Psalm 138:6 Just Another Ordinary Day: Is Jesus A Bowling Buddy or God?

Thursday, February 13, 2025
Just Another Ordinary Day: Is Jesus A Bowling Buddy or God?
 
Psalm 138:6   For though the LORD is high, he regards the lowly,
                        but the haughty he knows from afar.
 
            There are times in the Christian’s life when we can get really quite comfortable with Jesus. Not that there’s anything wrong with that. However, the Christian in his comfortableness dare not lose sight that Jesus is really God—the loving, merciful, compassionate God—but God, nonetheless.
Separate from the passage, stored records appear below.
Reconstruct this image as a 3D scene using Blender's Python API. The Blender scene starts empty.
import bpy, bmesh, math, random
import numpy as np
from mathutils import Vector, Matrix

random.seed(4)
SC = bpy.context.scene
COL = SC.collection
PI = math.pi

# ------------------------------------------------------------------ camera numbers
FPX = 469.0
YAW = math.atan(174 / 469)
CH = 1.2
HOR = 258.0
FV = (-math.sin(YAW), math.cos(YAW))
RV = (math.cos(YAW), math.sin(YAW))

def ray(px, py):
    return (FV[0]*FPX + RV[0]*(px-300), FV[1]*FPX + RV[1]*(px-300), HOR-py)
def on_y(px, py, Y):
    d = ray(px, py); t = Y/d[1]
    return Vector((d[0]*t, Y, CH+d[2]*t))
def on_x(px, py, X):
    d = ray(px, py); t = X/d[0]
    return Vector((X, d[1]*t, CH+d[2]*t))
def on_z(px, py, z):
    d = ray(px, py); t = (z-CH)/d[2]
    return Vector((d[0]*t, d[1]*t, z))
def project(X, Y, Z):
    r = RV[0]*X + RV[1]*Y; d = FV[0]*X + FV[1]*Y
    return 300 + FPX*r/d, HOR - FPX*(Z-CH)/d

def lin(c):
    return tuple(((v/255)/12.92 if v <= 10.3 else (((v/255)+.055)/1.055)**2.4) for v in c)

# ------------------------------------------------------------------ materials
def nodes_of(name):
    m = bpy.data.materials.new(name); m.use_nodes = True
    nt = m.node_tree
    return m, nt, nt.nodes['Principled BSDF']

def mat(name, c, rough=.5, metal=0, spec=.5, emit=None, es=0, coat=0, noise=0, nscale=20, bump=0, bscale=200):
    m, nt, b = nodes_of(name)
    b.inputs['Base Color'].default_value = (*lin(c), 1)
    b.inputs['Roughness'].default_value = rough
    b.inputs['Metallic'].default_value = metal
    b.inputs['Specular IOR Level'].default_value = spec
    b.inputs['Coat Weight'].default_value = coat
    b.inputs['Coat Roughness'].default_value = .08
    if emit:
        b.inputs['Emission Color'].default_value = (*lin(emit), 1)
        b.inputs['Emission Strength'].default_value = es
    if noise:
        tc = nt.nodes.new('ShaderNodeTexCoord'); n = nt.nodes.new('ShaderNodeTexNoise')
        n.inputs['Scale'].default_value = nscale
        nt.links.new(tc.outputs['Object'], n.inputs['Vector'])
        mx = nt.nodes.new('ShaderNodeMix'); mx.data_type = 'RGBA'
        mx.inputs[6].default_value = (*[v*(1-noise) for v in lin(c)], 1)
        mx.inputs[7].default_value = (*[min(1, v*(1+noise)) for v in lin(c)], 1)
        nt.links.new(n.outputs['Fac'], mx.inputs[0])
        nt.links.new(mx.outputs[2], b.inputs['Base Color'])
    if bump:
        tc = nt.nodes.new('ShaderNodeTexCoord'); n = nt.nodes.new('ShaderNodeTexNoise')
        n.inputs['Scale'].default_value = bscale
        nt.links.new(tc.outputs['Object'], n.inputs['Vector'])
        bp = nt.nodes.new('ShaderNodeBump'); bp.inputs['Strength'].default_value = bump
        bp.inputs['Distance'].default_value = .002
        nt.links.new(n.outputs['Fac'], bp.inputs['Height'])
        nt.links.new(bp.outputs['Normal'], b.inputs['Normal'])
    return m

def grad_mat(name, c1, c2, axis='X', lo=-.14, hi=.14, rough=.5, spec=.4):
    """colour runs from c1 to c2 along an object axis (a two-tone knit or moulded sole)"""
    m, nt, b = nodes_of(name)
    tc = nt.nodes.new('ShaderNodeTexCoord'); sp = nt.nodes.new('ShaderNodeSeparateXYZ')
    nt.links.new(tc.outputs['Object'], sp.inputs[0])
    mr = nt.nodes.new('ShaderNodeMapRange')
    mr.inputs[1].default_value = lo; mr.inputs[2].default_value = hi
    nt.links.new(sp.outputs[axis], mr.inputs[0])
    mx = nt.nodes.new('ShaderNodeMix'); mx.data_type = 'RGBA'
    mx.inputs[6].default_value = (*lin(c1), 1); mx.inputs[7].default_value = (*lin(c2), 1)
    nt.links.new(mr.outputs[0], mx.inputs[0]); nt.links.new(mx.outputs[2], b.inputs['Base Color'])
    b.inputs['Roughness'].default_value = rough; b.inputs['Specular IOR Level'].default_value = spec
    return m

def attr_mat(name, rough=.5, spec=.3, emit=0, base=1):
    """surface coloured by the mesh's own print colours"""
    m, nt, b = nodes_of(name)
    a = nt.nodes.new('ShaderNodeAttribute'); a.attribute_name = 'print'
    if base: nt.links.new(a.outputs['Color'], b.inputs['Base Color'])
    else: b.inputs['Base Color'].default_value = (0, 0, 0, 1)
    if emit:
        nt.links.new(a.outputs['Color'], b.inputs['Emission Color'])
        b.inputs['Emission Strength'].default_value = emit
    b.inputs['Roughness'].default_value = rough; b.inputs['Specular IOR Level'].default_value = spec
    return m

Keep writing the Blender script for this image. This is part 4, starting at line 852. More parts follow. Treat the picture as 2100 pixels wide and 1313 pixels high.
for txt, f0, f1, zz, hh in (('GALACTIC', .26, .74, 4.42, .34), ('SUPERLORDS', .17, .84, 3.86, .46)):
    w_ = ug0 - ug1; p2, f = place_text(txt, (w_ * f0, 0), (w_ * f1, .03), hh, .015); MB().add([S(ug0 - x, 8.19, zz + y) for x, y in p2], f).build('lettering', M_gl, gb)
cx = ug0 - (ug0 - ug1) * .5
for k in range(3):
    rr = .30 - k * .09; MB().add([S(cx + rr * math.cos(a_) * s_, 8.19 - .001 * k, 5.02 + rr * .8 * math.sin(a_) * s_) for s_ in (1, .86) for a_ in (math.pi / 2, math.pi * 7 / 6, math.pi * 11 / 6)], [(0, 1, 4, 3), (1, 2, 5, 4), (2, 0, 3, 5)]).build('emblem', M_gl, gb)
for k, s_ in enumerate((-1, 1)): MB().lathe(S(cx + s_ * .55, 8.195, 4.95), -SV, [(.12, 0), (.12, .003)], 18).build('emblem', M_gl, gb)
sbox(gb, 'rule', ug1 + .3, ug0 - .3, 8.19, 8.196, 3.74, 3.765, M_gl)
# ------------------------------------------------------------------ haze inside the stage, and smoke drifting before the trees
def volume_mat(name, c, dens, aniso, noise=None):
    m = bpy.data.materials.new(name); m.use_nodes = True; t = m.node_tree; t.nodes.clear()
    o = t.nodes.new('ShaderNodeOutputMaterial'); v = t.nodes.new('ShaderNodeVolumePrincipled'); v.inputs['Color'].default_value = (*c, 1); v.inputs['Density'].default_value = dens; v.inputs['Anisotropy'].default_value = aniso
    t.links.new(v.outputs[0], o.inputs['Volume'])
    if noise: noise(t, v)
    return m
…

            The excerpts below are from Ancient Church bishops and scholars.
 
God Watches over the Humble[1]
 
THE LORD OBSERVES THE LOWLY. AUGUSTINE: Perhaps because [the psalm] said, “The Lord is sublime and observes lowly things,” you say to yourself, “Then he does not observe me.” What could be more unfortunate than you, if he does not observe you but ignores you? Observing indicates compassion; ignoring indicates contempt. But no doubt, because the Lord observes lowly things, you imagine you escape his notice, because you are not humble or lowly, you are high and mighty, you are proud. That is not the way to be missed by the eyes of God. I mean, just see what it says there: “The Lord is sublime.” Sublime indeed. How are you going to get to him? Will you look for a ladder? Look for the wood of humility,5 and you have already gotten to him. “The Lord is sublime, he observes lowly things, but high and mighty things” (do not imagine you escape notice, you that are so proud) “but high and mighty things he knows from afar.” He knows them, all right, but from afar. “Salvation is far from sinners.”6 SERMON 70A.2.
 
GOD SEES THE PROUD FROM AFAR. AUGUSTINE: We have heard, and it is clear; we had gone outside, we have been sent within. “O would that I had found,” you said, “some high and lonely mountain! For, I believe, because God is on high, he hears me from a high place.” Because you are on a mountain, do you think that you are near God and that you are heard quickly, as if shouting from nearby? He dwells on high, but “he looks on the lowly.” “The Lord is near.” To whom? Perhaps to the high? “To those who are contrite of heart.” It is a wondrous thing: he both lives on high and draws near to the lowly. “He looks on the lowly, but the high he knows from afar.” He sees the proud from afar; the higher they seem to themselves, so much of the less does he approach them. TRACTATES ON THE GOSPEL OF JOHN 15.25.1.
 
LIFT UP YOUR HEARTS TO THE LORD. CAESARIUS OF ARLES: Today we are keeping the solemn festival of the ascension. If, therefore, we celebrate the Lord’s ascension in a manner that is right, holy, faithful, devout and pious, we must ascend with him and lift up our hearts. Now as we ascend, let us not be lifted up with pride or presume on our merits as if they were our own. For we ought indeed to lift up our hearts, but to the Lord alone. A heart lifted up but not to the Lord is called pride; a heart lifted up to the Lord is called a refuge. See, brethren, the great miracle. God is on high. You exalt yourself, and he flees from you; you humble yourself, and he descends to you. Why is this? Because “the Lord is exalted, yet the lowly he sees, and the proud he knows from afar.” He recognizes what is lowly from close at hand in order that he may raise it up; what is high, that is, what is proud, he knows from afar in order that he may bring it down. Christ truly arose from the dead in order to give us hope, because the person who dies rises again. He gave us assurance, so that we might not despair in dying and think our whole life ended in death. We were troubled about our very soul, but by rising from the dead he also gave us confidence in the resurrection of the body. SERMON 210.2.
 
729 I Am Trusting Thee, Lord Jesus
5     I am trusting Thee for power;
    Thine can never fail.
Words which Thou Thyself shalt give me
    Must prevail.
 
6     I am trusting Thee, Lord Jesus;
    Never let me fall.
I am trusting Thee forever
    And for all.
Text: Public domain


[1] Blaising, Craig A. and Carmen S. Hardin, eds., Psalms 51–150. ACCS 8. ICCS/Accordance electronic edition, version 2.6. Downers Grove: InterVarsity Press, 2007. 381-382.